» Problem statement:
Will you print the material below without altering a single character?
* begin *
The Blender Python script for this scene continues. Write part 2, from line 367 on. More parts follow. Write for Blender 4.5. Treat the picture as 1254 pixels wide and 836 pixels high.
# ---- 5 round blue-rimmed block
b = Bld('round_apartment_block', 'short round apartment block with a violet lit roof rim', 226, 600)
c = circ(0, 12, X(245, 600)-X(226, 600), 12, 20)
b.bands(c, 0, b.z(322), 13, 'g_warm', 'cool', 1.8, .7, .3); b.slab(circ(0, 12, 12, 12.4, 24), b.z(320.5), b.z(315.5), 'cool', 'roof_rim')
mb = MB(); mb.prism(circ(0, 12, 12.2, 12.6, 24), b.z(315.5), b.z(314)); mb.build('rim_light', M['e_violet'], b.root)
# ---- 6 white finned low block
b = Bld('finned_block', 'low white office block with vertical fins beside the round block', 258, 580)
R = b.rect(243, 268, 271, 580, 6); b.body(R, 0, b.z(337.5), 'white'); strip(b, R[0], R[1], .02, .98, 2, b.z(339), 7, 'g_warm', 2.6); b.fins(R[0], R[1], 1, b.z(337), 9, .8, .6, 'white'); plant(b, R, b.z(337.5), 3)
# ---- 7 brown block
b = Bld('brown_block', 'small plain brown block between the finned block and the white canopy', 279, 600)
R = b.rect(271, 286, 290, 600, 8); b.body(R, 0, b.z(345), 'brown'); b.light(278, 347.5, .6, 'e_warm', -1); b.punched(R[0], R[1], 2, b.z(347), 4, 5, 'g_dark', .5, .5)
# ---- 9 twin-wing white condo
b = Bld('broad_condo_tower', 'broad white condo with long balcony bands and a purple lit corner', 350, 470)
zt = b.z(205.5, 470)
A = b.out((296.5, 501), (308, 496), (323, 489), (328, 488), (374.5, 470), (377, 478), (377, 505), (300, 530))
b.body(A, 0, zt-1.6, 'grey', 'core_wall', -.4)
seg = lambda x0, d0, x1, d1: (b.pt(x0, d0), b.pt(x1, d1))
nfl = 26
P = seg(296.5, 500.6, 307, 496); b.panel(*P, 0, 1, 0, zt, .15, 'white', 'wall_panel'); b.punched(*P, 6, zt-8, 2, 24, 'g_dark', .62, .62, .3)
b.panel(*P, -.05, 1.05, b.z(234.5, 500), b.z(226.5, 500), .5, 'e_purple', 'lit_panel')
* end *
» Final result:
The Blender Python script for this scene continues. Write part 2, from line 367 on. More parts follow. Write for Blender 4.5. Treat the picture as 1254 pixels wide and 836 pixels high.
# ---- 5 round blue-rimmed block
b = Bld('round_apartment_block', 'short round apartment block with a violet lit roof rim', 226, 600)
c = circ(0, 12, X(245, 600)-X(226, 600), 12, 20)
b.bands(c, 0, b.z(322), 13, 'g_warm', 'cool', 1.8, .7, .3); b.slab(circ(0, 12, 12, 12.4, 24), b.z(320.5), b.z(315.5), 'cool', 'roof_rim')
mb = MB(); mb.prism(circ(0, 12, 12.2, 12.6, 24), b.z(315.5), b.z(314)); mb.build('rim_light', M['e_violet'], b.root)
# ---- 6 white finned low block
b = Bld('finned_block', 'low white office block with vertical fins beside the round block', 258, 580)
R = b.rect(243, 268, 271, 580, 6); b.body(R, 0, b.z(337.5), 'white'); strip(b, R[0], R[1], .02, .98, 2, b.z(339), 7, 'g_warm', 2.6); b.fins(R[0], R[1], 1, b.z(337), 9, .8, .6, 'white'); plant(b, R, b.z(337.5), 3)
# ---- 7 brown block
b = Bld('brown_block', 'small plain brown block between the finned block and the white canopy', 279, 600)
R = b.rect(271, 286, 290, 600, 8); b.body(R, 0, b.z(345), 'brown'); b.light(278, 347.5, .6, 'e_warm', -1); b.punched(R[0], R[1], 2, b.z(347), 4, 5, 'g_dark', .5, .5)
# ---- 9 twin-wing white condo
b = Bld('broad_condo_tower', 'broad white condo with long balcony bands and a purple lit corner', 350, 470)
zt = b.z(205.5, 470)
A = b.out((296.5, 501), (308, 496), (323, 489), (328, 488), (374.5, 470), (377, 478), (377, 505), (300, 530))
b.body(A, 0, zt-1.6, 'grey', 'core_wall', -.4)
seg = lambda x0, d0, x1, d1: (b.pt(x0, d0), b.pt(x1, d1))
nfl = 26
P = seg(296.5, 500.6, 307, 496); b.panel(*P, 0, 1, 0, zt, .15, 'white', 'wall_panel'); b.punched(*P, 6, zt-8, 2, 24, 'g_dark', .62, .62, .3)
b.panel(*P, -.05, 1.05, b.z(234.5, 500), b.z(226.5, 500), .5, 'e_purple', 'lit_panel')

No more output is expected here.